- [Exercise description] Reproduce each line of the material precisely.

- [Given data]
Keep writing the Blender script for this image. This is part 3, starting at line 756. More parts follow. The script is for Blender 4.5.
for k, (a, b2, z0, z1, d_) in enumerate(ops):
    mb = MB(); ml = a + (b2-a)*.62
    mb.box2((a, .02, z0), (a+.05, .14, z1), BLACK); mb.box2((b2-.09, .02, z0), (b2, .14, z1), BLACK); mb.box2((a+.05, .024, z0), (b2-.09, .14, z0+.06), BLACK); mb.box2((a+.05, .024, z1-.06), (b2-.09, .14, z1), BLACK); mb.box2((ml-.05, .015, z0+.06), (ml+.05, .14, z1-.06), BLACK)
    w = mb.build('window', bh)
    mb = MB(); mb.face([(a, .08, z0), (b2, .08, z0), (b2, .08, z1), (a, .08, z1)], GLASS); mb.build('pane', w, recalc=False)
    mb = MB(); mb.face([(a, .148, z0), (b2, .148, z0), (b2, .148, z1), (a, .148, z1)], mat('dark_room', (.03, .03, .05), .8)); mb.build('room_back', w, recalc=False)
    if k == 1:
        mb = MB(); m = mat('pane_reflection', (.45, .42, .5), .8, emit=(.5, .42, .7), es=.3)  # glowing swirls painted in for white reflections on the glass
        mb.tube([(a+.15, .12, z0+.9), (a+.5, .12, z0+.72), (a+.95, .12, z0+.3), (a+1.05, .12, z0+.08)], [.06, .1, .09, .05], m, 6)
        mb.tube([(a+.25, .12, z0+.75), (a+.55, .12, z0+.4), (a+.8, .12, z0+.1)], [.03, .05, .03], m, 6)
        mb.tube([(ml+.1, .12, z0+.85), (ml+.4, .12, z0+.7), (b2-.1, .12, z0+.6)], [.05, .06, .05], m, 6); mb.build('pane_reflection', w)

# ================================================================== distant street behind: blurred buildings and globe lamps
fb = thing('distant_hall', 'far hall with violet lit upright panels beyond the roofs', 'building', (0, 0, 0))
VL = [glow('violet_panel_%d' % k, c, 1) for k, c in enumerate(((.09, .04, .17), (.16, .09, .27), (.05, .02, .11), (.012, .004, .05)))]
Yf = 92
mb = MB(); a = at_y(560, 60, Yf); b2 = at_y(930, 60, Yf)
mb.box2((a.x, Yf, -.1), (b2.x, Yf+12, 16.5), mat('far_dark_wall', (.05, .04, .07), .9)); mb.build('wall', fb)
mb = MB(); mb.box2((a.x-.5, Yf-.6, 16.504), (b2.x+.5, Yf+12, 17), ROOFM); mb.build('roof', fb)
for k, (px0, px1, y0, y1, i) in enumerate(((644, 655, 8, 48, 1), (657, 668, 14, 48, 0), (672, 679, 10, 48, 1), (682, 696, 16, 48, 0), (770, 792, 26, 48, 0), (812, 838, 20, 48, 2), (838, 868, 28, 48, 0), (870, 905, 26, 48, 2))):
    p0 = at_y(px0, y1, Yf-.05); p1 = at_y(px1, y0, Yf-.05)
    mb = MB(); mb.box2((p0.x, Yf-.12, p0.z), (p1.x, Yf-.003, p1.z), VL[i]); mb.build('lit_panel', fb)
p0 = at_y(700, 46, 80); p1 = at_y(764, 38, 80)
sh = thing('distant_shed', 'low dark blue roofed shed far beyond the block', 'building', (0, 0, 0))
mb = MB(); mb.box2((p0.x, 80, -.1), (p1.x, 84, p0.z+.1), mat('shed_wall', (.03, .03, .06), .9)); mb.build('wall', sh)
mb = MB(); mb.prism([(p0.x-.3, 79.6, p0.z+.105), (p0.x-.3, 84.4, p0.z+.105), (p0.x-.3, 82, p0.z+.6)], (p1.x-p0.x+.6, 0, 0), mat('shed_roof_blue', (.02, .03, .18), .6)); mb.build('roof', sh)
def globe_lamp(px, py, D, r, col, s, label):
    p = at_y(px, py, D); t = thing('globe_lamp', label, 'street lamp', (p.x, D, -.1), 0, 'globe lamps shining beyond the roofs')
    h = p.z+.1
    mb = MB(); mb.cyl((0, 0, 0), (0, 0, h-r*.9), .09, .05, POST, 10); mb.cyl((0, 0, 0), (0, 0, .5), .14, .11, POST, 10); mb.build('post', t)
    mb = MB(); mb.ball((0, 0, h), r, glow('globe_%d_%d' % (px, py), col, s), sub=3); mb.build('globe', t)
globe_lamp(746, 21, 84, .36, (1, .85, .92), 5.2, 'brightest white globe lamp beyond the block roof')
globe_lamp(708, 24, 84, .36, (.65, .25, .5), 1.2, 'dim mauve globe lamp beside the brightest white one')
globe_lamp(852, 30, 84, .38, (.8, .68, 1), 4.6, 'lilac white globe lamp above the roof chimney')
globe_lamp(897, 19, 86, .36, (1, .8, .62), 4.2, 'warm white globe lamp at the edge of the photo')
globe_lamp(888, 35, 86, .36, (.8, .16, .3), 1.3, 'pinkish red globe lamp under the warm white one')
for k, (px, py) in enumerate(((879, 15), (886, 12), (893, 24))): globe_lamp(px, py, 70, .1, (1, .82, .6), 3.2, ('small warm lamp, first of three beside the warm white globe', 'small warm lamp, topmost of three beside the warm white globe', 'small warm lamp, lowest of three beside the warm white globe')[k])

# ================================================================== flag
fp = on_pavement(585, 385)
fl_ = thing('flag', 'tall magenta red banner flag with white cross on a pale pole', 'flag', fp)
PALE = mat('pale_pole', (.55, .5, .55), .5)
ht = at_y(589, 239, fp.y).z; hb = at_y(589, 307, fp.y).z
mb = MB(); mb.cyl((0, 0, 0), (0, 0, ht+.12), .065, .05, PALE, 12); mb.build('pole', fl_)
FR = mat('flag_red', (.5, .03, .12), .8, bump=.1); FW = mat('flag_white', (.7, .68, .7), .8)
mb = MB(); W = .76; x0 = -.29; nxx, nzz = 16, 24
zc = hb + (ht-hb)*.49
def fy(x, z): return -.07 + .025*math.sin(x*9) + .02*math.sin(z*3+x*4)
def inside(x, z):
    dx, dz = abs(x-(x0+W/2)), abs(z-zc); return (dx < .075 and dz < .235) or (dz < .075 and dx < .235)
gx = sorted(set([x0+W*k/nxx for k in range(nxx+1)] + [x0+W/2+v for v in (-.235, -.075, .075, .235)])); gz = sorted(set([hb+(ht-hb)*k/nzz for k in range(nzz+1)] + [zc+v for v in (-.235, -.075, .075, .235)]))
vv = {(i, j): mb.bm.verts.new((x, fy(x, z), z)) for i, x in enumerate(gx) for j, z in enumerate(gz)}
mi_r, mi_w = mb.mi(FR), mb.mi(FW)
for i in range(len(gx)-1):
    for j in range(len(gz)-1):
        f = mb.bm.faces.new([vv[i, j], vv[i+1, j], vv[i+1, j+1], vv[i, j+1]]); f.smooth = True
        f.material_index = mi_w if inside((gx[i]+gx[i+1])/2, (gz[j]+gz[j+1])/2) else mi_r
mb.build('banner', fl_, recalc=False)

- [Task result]
Keep writing the Blender script for this image. This is part 3, starting at line 756. More parts follow. The script is for Blender 4.5.
for k, (a, b2, z0, z1, d_) in enumerate(ops):
    mb = MB(); ml = a + (b2-a)*.62
    mb.box2((a, .02, z0), (a+.05, .14, z1), BLACK); mb.box2((b2-.09, .02, z0), (b2, .14, z1), BLACK); mb.box2((a+.05, .024, z0), (b2-.09, .14, z0+.06), BLACK); mb.box2((a+.05, .024, z1-.06), (b2-.09, .14, z1), BLACK); mb.box2((ml-.05, .015, z0+.06), (ml+.05, .14, z1-.06), BLACK)
    w = mb.build('window', bh)
    mb = MB(); mb.face([(a, .08, z0), (b2, .08, z0), (b2, .08, z1), (a, .08, z1)], GLASS); mb.build('pane', w, recalc=False)
    mb = MB(); mb.face([(a, .148, z0), (b2, .148, z0), (b2, .148, z1), (a, .148, z1)], mat('dark_room', (.03, .03, .05), .8)); mb.build('room_back', w, recalc=False)
    if k == 1:
        mb = MB(); m = mat('pane_reflection', (.45, .42, .5), .8, emit=(.5, .42, .7), es=.3)  # glowing swirls painted in for white reflections on the glass
        mb.tube([(a+.15, .12, z0+.9), (a+.5, .12, z0+.72), (a+.95, .12, z0+.3), (a+1.05, .12, z0+.08)], [.06, .1, .09, .05], m, 6)
        mb.tube([(a+.25, .12, z0+.75), (a+.55, .12, z0+.4), (a+.8, .12, z0+.1)], [.03, .05, .03], m, 6)
        mb.tube([(ml+.1, .12, z0+.85), (ml+.4, .12, z0+.7), (b2-.1, .12, z0+.6)], [.05, .06, .05], m, 6); mb.build('pane_reflection', w)

# ================================================================== distant street behind: blurred buildings and globe lamps
fb = thing('distant_hall', 'far hall with violet lit upright panels beyond the roofs', 'building', (0, 0, 0))
VL = [glow('violet_panel_%d' % k, c, 1) for k, c in enumerate(((.09, .04, .17), (.16, .09, .27), (.05, .02, .11), (.012, .004, .05)))]
Yf = 92
mb = MB(); a = at_y(560, 60, Yf); b2 = at_y(930, 60, Yf)
mb.box2((a.x, Yf, -.1), (b2.x, Yf+12, 16.5), mat('far_dark_wall', (.05, .04, .07), .9)); mb.build('wall', fb)
mb = MB(); mb.box2((a.x-.5, Yf-.6, 16.504), (b2.x+.5, Yf+12, 17), ROOFM); mb.build('roof', fb)
for k, (px0, px1, y0, y1, i) in enumerate(((644, 655, 8, 48, 1), (657, 668, 14, 48, 0), (672, 679, 10, 48, 1), (682, 696, 16, 48, 0), (770, 792, 26, 48, 0), (812, 838, 20, 48, 2), (838, 868, 28, 48, 0), (870, 905, 26, 48, 2))):
    p0 = at_y(px0, y1, Yf-.05); p1 = at_y(px1, y0, Yf-.05)
    mb = MB(); mb.box2((p0.x, Yf-.12, p0.z), (p1.x, Yf-.003, p1.z), VL[i]); mb.build('lit_panel', fb)
p0 = at_y(700, 46, 80); p1 = at_y(764, 38, 80)
sh = thing('distant_shed', 'low dark blue roofed shed far beyond the block', 'building', (0, 0, 0))
mb = MB(); mb.box2((p0.x, 80, -.1), (p1.x, 84, p0.z+.1), mat('shed_wall', (.03, .03, .06), .9)); mb.build('wall', sh)
mb = MB(); mb.prism([(p0.x-.3, 79.6, p0.z+.105), (p0.x-.3, 84.4, p0.z+.105), (p0.x-.3, 82, p0.z+.6)], (p1.x-p0.x+.6, 0, 0), mat('shed_roof_blue', (.02, .03, .18), .6)); mb.build('roof', sh)
def globe_lamp(px, py, D, r, col, s, label):
    p = at_y(px, py, D); t = thing('globe_lamp', label, 'street lamp', (p.x, D, -.1), 0, 'globe lamps shining beyond the roofs')
    h = p.z+.1
    mb = MB(); mb.cyl((0, 0, 0), (0, 0, h-r*.9), .09, .05, POST, 10); mb.cyl((0, 0, 0), (0, 0, .5), .14, .11, POST, 10); mb.build('post', t)
    mb = MB(); mb.ball((0, 0, h), r, glow('globe_%d_%d' % (px, py), col, s), sub=3); mb.build('globe', t)
globe_lamp(746, 21, 84, .36, (1, .85, .92), 5.2, 'brightest white globe lamp beyond the block roof')
globe_lamp(708, 24, 84, .36, (.65, .25, .5), 1.2, 'dim mauve globe lamp beside the brightest white one')
globe_lamp(852, 30, 84, .38, (.8, .68, 1), 4.6, 'lilac white globe lamp above the roof chimney')
globe_lamp(897, 19, 86, .36, (1, .8, .62), 4.2, 'warm white globe lamp at the edge of the photo')
globe_lamp(888, 35, 86, .36, (.8, .16, .3), 1.3, 'pinkish red globe lamp under the warm white one')
for k, (px, py) in enumerate(((879, 15), (886, 12), (893, 24))): globe_lamp(px, py, 70, .1, (1, .82, .6), 3.2, ('small warm lamp, first of three beside the warm white globe', 'small warm lamp, topmost of three beside the warm white globe', 'small warm lamp, lowest of three beside the warm white globe')[k])

# ================================================================== flag
fp = on_pavement(585, 385)
fl_ = thing('flag', 'tall magenta red banner flag with white cross on a pale pole', 'flag', fp)
PALE = mat('pale_pole', (.55, .5, .55), .5)
ht = at_y(589, 239, fp.y).z; hb = at_y(589, 307, fp.y).z
mb = MB(); mb.cyl((0, 0, 0), (0, 0, ht+.12), .065, .05, PALE, 12); mb.build('pole', fl_)
FR = mat('flag_red', (.5, .03, .12), .8, bump=.1); FW = mat('flag_white', (.7, .68, .7), .8)
mb = MB(); W = .76; x0 = -.29; nxx, nzz = 16, 24
zc = hb + (ht-hb)*.49
def fy(x, z): return -.07 + .025*math.sin(x*9) + .02*math.sin(z*3+x*4)
def inside(x, z):
    dx, dz = abs(x-(x0+W/2)), abs(z-zc); return (dx < .075 and dz < .235) or (dz < .075 and dx < .235)
gx = sorted(set([x0+W*k/nxx for k in range(nxx+1)] + [x0+W/2+v for v in (-.235, -.075, .075, .235)])); gz = sorted(set([hb+(ht-hb)*k/nzz for k in range(nzz+1)] + [zc+v for v in (-.235, -.075, .075, .235)]))
vv = {(i, j): mb.bm.verts.new((x, fy(x, z), z)) for i, x in enumerate(gx) for j, z in enumerate(gz)}
mi_r, mi_w = mb.mi(FR), mb.mi(FW)
for i in range(len(gx)-1):
    for j in range(len(gz)-1):
        f = mb.bm.faces.new([vv[i, j], vv[i+1, j], vv[i+1, j+1], vv[i, j+1]]); f.smooth = True
        f.material_index = mi_w if inside((gx[i]+gx[i+1])/2, (gz[j]+gz[j+1])/2) else mi_r
mb.build('banner', fl_, recalc=False)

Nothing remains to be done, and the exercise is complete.